In the last decade of his tenure, Belcher transitioned from fighting fires to training firefighters, data collection and storage and creating fire- inspection guidelines and processes for local buildings.

The work helped ensure Violet officials knew the configurations and challenges of those buildings prior to calls for service, and helped educate members of the community as to how to keep their properties safer.

Belcher said the training and inspection role was something he enjoyed.

"My area where I gravitated to was always training," he said. "I think it was always to try to make sure I was up on the current trends in technology and I thought that was the best way to make my skills the best so I was able to perform at the top level."

In addition to lifelong bonds with coworkers and firefighters from throughout the region, Belcher said he's formed a number of special relationships with people he's served through his job. But he downplayed that to a degree, noting that every Violet Township firefighter has made similar connections.

He said working in the community has been a pleasure, in part because of those relationships, but also because of the support he and the fire department has received from community members, the Violet Township trustees, Pickerington Schools officials and others with whom he has interacted.

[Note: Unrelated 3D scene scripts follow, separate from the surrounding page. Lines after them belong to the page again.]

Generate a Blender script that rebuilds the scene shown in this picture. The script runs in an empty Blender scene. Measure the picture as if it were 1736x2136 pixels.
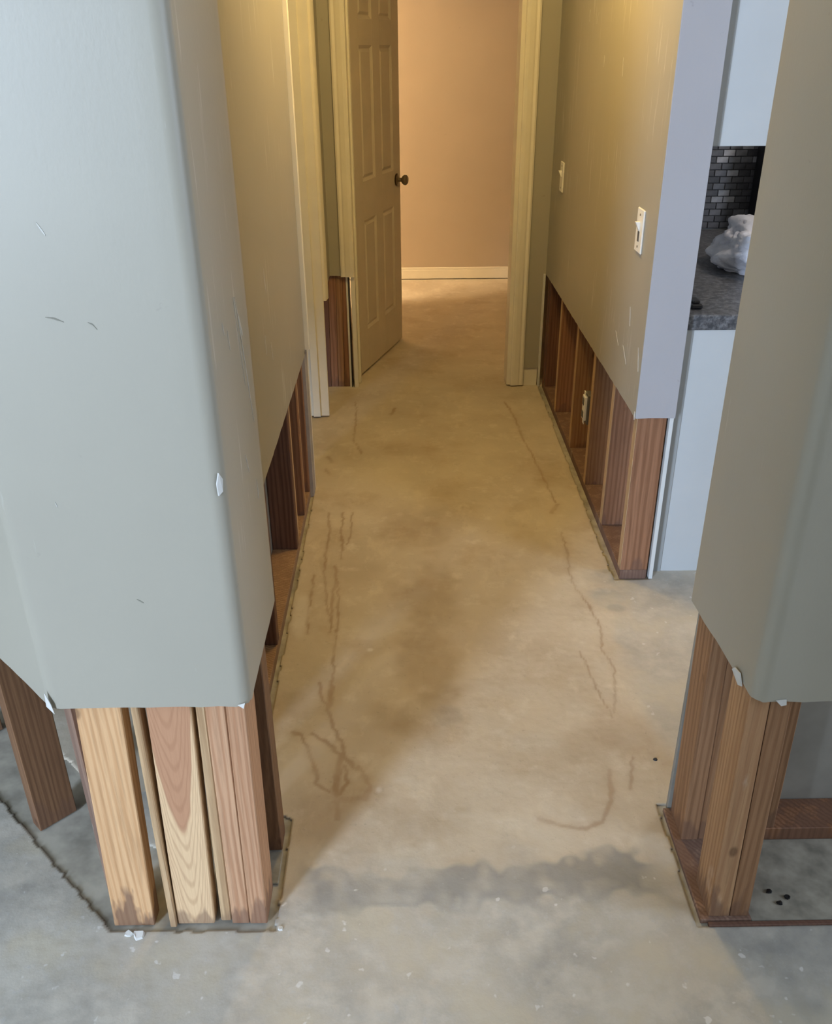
import bpy, bmesh, math, random
import numpy as np
from mathutils import Matrix, Vector
random.seed(7)
S = bpy.context.scene
C = S.collection

# ------------------------------------------------------------------ camera
H = 1.6
cam_d = bpy.data.cameras.new('camera'); cam = bpy.data.objects.new('camera', cam_d); C.objects.link(cam)
cam_d.sensor_fit = 'VERTICAL'; cam_d.sensor_height = 24.0; cam_d.lens = 24.0 * 1860.0 / 2136.0
cam_d.clip_start = 0.02; cam_d.clip_end = 60
Rm = [[0.999900638870685, -0.01174710156068523, 0.007792174980017066],
      [-0.01236790389399778, -0.4658432577221571, 0.8847808170321488],
      [-0.006763677939190475, -0.8847892770822502, -0.46594225803312156]]
cam.matrix_world = Matrix(((Rm[0][0], -Rm[0][1], -Rm[0][2], 0.0),
                           (Rm[1][0], -Rm[1][1], -Rm[1][2], 0.0),
                           (Rm[2][0], -Rm[2][1], -Rm[2][2], H), (0, 0, 0, 1)))
S.camera = cam
# ------------------------------------------------------------------ world, daylight, exposure
S.view_settings.view_transform = 'Standard'; S.view_settings.look = 'None'
S.view_settings.gamma = 1.0; S.view_settings.use_curve_mapping = False
S.view_settings.exposure = 0.0
w = bpy.data.worlds.new('world'); S.world = w; w.use_nodes = True
w.node_tree.nodes['Background'].inputs[0].default_value = (0.72, 0.84, 1.0, 1)
w.node_tree.nodes['Background'].inputs[1].default_value = 0.9

def area(name, loc, target, sx, sy, power, col):
    l = bpy.data.lights.new(name, 'AREA'); l.shape = 'RECTANGLE'; l.size = sx; l.size_y = sy
    l.energy = power; l.color = col
    o = bpy.data.objects.new(name, l); C.objects.link(o); o.location = loc
    o.rotation_euler = (Vector(target) - Vector(loc)).to_track_quat('-Z', 'Y').to_euler()
    return o
# daylight in unseen window openings of the front room, the side one added as fill
area('daylight_front_window', (-3.40, -4.15, 2.10), (-3.40, 0, 1.5), 0.85, 3.0, 620, (0.61, 0.76, 1.0))
area('fill_side_window', (3.55, .2, 1.55), (0, .2, 1.55), 1.5, 1.2, 72, (0.66, 0.79, 1.0))

# ------------------------------------------------------------------ material helpers
def lin(c):
    c = c / 255.0
    return c / 12.92 if c <= 0.04045 else ((c + 0.055) / 1.055) ** 2.4
def rgb(r, g, b): return (lin(r), lin(g), lin(b), 1.0)

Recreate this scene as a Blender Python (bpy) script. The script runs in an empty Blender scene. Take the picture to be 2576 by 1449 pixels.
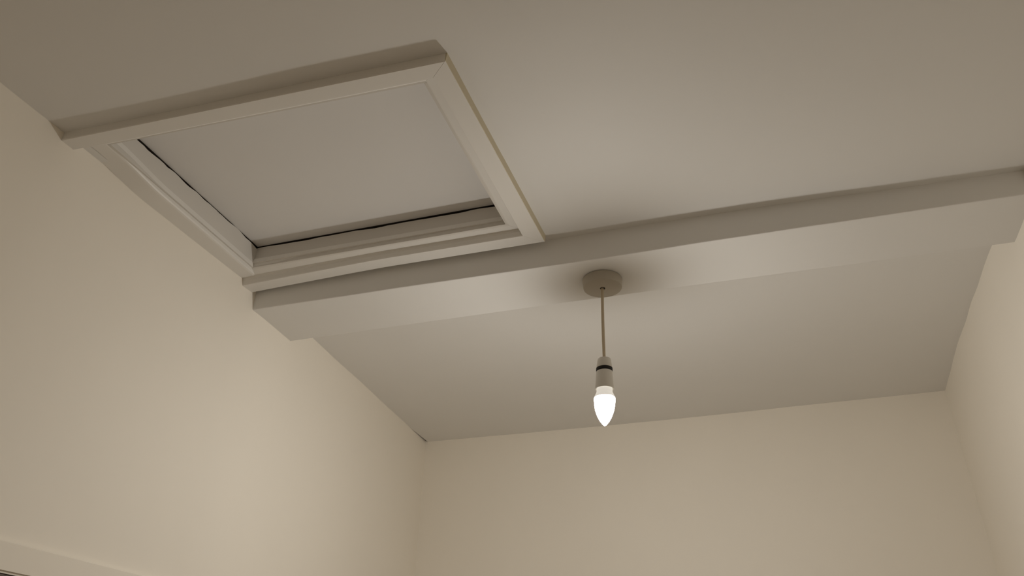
import bpy, bmesh, math, random
from mathutils import Vector, Matrix, noise

random.seed(4)
S = bpy.context.scene
COL = S.collection
EYE = 1.76                      # eye height above the floor; heights below are given from the eye

# ------------------------------------------------------------------ camera
def make_camera():
    cd = bpy.data.cameras.new('camera')
    cd.sensor_width = 36.0
    cd.lens = 1915.3 / 2576 * 36.0
    cd.clip_start = 0.02
    c = bpy.data.objects.new('camera', cd)
    COL.objects.link(c)
    p, w, r = (math.radians(a) for a in (30.4011, 18.6031, 1.3525))
    fw = Vector((-math.sin(w) * math.cos(p), math.cos(w) * math.cos(p), math.sin(p)))
    rt = Vector((math.cos(w), math.sin(w), 0))
    up = rt.cross(fw)
    rr = rt * math.cos(r) + up * math.sin(r)
    uu = up * math.cos(r) - rt * math.sin(r)
    M = Matrix((rr, uu, -fw)).transposed().to_4x4()
    M.translation = Vector((0, 0, EYE))
    c.matrix_world = M
    S.camera = c
make_camera()

# ------------------------------------------------------------------ world, exposure
wd = bpy.data.worlds.new('night')
S.world = wd
wd.use_nodes = True
wd.node_tree.nodes['Background'].inputs[0].default_value = (0.02, 0.022, 0.03, 1)
wd.node_tree.nodes['Background'].inputs[1].default_value = 0.02
S.view_settings.view_transform = 'Standard'
S.view_settings.look = 'None'
S.view_settings.gamma = 1.0
S.view_settings.use_curve_mapping = False
S.view_settings.exposure = 0.0
S.cycles.max_bounces = 16
S.cycles.diffuse_bounces = 12
S.cycles.use_denoising = True
BULB_COLOUR = (1.0, 0.955, 0.875)
BULB_STRENGTH = 302.0
NECK_STRENGTH = 0.45

# ------------------------------------------------------------------ materials
def paint(name, rgb, rough=0.6, bump=0.06, scale=55.0, mott=0.03, spec=0.25):
    m = bpy.data.materials.new(name)
    m.use_nodes = True
    nt = m.node_tree
    b = nt.nodes['Principled BSDF']
    b.inputs['Roughness'].default_value = rough
    b.inputs['Specular IOR Level'].default_value = spec
    tc = nt.nodes.new('ShaderNodeTexCoord')
    n1 = nt.nodes.new('ShaderNodeTexNoise')
    n1.inputs['Scale'].default_value = 2.2
    n1.inputs['Detail'].default_value = 5
    nt.links.new(tc.outputs['Object'], n1.inputs['Vector'])
    mx = nt.nodes.new('ShaderNodeMix')
    mx.data_type = 'RGBA'
    mx.inputs[6].default_value = (*[c * (1 - mott) for c in rgb], 1)
    mx.inputs[7].default_value = (*[min(1, c * (1 + mott)) for c in rgb], 1)
    nt.links.new(n1.outputs['Fac'], mx.inputs[0])
    nt.links.new(mx.outputs[2], b.inputs['Base Color'])
    n2 = nt.nodes.new('ShaderNodeTexNoise')
    n2.inputs['Scale'].default_value = scale
    n2.inputs['Detail'].default_value = 4
    nt.links.new(tc.outputs['Object'], n2.inputs['Vector'])
    bp = nt.nodes.new('ShaderNodeBump')
    bp.inputs['Strength'].default_value = bump
    bp.inputs['Distance'].default_value = 0.004
    nt.links.new(n2.outputs['Fac'], bp.inputs['Height'])
    nt.links.new(bp.outputs['Normal'], b.inputs['Normal'])
    return m

M_CEIL = paint('ceiling_paint', (0.765, 0.76, 0.75))
M_WALL = paint('wall_paint', (0.87, 0.828, 0.755))
M_TRIM = paint('trim_gloss', (0.77, 0.755, 0.73), rough=0.38, bump=0.03, spec=0.4)
M_PANEL = paint('hatch_paint', (0.735, 0.73, 0.73), rough=0.5, bump=0.04)
M_LINING = paint('lining_paint', (0.66, 0.638, 0.605), rough=0.5, bump=0.03)
M_GAP_SHADE = paint('gap_shade', (0.035, 0.028, 0.022), rough=0.9, bump=0.1)  # near-black colour standing in for the shade inside the panel gap
M_PLASTIC = paint('pendant_plastic', (0.70, 0.68, 0.64), rough=0.35, bump=0.0, mott=0.01, spec=0.5)
M_ROSE = paint('rose_plastic', (0.43, 0.395, 0.335), rough=0.4, bump=0.0, mott=0.01, spec=0.4)
M_CORD = paint('cord_sheath', (0.55, 0.47, 0.35), rough=0.5, bump=0.0, mott=0.02)
M_CAULK = paint('old_sealant', (0.60, 0.54, 0.41), rough=0.6, bump=0.05)
M_BLACK = paint('dark_gap', (0.015, 0.012, 0.010), rough=0.6, bump=0.0)

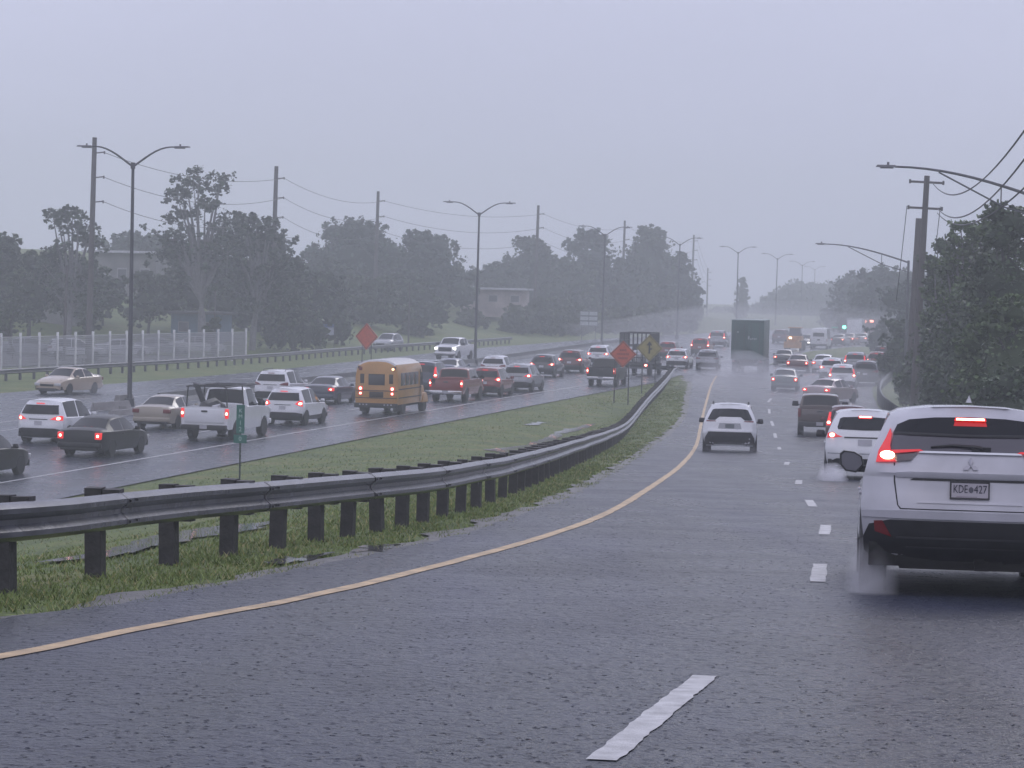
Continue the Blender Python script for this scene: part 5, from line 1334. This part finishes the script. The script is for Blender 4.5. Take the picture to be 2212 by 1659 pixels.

He said recent changes in the state's retirement system helped guide his decision to step away from the job, but that he'll continue to help train firefighters from central Ohio and beyond.

He was thankful for the Box 15 recognition.

"Certainly it was a welcome surprise," Belcher said. "I think a lot of that group and it was very welcome, very humbling. It's a real capstone.

"I'm so very honored by it all, humbled by it all. It's been more than a good ride."